Stated exercise:
Return exactly the listing's lines, from its first line to the line holding "M['roof'] = concrete('flat_roof', (.2, .2, .2), (.3, .3, .3), 2)", ends included.

Material provided:

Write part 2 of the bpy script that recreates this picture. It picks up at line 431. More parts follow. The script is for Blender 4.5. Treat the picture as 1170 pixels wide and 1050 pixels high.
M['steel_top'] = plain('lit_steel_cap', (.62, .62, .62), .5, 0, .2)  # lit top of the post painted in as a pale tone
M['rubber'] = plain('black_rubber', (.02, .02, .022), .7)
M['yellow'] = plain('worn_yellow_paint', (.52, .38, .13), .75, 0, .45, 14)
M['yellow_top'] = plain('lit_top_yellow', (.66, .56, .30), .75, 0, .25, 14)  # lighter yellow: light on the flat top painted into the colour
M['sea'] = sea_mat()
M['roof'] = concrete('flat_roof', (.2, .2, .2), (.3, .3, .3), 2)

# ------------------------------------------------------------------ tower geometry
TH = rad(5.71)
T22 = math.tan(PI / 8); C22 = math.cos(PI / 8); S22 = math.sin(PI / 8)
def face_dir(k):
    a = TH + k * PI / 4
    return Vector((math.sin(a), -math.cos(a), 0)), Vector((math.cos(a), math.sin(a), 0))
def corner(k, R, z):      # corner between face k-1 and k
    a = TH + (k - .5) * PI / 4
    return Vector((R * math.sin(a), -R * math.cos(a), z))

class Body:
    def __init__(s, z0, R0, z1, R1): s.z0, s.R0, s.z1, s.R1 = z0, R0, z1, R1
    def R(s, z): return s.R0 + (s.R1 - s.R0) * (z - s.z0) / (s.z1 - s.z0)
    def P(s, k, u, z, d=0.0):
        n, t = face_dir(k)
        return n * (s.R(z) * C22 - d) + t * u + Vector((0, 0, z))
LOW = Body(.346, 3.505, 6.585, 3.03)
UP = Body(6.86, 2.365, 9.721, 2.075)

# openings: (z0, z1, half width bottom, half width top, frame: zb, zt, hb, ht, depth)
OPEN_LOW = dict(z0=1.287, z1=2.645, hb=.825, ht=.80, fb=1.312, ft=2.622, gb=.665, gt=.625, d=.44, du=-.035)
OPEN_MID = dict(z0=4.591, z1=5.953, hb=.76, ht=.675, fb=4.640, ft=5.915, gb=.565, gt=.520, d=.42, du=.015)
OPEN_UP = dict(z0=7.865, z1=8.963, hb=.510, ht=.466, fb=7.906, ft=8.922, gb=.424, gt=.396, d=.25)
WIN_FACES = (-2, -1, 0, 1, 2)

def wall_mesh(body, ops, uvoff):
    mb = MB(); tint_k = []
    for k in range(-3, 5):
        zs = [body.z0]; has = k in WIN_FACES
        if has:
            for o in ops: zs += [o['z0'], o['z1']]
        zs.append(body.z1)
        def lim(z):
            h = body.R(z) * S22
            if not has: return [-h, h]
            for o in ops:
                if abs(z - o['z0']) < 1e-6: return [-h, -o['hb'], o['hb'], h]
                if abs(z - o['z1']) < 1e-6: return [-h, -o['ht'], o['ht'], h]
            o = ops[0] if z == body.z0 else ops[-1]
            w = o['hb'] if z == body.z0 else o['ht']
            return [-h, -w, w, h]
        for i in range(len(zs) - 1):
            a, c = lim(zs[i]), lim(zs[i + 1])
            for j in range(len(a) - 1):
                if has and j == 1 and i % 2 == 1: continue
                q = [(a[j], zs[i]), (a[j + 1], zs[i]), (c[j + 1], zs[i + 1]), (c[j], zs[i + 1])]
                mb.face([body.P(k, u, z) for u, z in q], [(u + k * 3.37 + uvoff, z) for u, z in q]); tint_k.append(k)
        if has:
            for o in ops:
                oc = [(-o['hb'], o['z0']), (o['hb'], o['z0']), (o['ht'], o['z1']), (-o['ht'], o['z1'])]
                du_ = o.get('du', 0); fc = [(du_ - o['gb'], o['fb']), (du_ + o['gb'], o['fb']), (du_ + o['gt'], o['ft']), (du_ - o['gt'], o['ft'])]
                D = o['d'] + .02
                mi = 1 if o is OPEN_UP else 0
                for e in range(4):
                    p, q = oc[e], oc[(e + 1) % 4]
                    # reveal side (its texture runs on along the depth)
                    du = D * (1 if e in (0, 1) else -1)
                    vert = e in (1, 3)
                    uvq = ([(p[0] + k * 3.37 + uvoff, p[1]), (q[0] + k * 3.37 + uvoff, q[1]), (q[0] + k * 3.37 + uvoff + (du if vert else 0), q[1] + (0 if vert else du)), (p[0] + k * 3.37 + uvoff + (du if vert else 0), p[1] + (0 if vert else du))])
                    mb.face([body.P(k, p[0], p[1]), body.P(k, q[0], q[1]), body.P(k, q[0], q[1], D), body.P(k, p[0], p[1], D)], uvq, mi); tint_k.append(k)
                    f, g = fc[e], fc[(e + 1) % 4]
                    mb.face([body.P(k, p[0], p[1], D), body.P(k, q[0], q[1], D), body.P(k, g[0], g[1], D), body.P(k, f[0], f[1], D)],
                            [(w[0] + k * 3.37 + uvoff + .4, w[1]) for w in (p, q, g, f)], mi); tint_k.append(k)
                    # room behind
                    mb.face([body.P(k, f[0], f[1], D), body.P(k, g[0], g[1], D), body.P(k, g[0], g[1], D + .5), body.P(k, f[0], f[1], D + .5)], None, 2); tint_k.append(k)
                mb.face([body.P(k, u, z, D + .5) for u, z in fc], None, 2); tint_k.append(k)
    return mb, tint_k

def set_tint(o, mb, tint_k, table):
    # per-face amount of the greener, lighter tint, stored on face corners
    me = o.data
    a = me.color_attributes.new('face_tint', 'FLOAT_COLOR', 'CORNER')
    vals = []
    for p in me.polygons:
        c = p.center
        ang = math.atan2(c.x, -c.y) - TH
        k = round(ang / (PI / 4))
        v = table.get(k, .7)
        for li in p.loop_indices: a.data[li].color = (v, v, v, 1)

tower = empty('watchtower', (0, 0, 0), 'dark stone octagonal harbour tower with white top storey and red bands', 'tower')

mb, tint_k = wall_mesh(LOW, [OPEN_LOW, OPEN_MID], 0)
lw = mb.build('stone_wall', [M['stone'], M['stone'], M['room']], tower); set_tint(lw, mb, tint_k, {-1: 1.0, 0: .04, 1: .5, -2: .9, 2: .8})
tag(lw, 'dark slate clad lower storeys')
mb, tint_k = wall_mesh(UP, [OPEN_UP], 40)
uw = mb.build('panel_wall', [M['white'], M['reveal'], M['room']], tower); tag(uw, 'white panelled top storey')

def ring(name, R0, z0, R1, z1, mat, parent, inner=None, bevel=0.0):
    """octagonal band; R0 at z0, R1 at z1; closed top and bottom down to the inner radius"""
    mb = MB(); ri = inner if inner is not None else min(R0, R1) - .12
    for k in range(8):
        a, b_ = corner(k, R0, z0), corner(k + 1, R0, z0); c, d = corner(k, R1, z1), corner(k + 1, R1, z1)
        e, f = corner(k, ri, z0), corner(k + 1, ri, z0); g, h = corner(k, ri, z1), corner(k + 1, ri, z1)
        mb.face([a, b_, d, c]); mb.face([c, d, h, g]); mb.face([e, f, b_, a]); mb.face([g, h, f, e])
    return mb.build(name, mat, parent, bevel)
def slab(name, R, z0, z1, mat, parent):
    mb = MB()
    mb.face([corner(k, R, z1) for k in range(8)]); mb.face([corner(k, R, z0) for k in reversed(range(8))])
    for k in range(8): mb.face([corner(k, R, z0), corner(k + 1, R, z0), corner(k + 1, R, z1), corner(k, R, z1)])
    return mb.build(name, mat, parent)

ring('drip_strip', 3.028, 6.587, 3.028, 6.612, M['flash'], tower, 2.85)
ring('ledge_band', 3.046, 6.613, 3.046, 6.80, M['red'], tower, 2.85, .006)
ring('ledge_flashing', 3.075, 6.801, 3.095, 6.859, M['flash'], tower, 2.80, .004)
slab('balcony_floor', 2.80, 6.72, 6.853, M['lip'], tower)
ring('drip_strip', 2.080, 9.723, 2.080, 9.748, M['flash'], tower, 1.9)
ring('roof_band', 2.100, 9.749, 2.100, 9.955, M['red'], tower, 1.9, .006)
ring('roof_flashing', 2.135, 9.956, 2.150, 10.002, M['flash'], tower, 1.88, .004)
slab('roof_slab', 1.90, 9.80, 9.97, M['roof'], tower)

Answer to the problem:
Write part 2 of the bpy script that recreates this picture. It picks up at line 431. More parts follow. The script is for Blender 4.5. Treat the picture as 1170 pixels wide and 1050 pixels high.
M['steel_top'] = plain('lit_steel_cap', (.62, .62, .62), .5, 0, .2)  # lit top of the post painted in as a pale tone
M['rubber'] = plain('black_rubber', (.02, .02, .022), .7)
M['yellow'] = plain('worn_yellow_paint', (.52, .38, .13), .75, 0, .45, 14)
M['yellow_top'] = plain('lit_top_yellow', (.66, .56, .30), .75, 0, .25, 14)  # lighter yellow: light on the flat top painted into the colour
M['sea'] = sea_mat()
M['roof'] = concrete('flat_roof', (.2, .2, .2), (.3, .3, .3), 2)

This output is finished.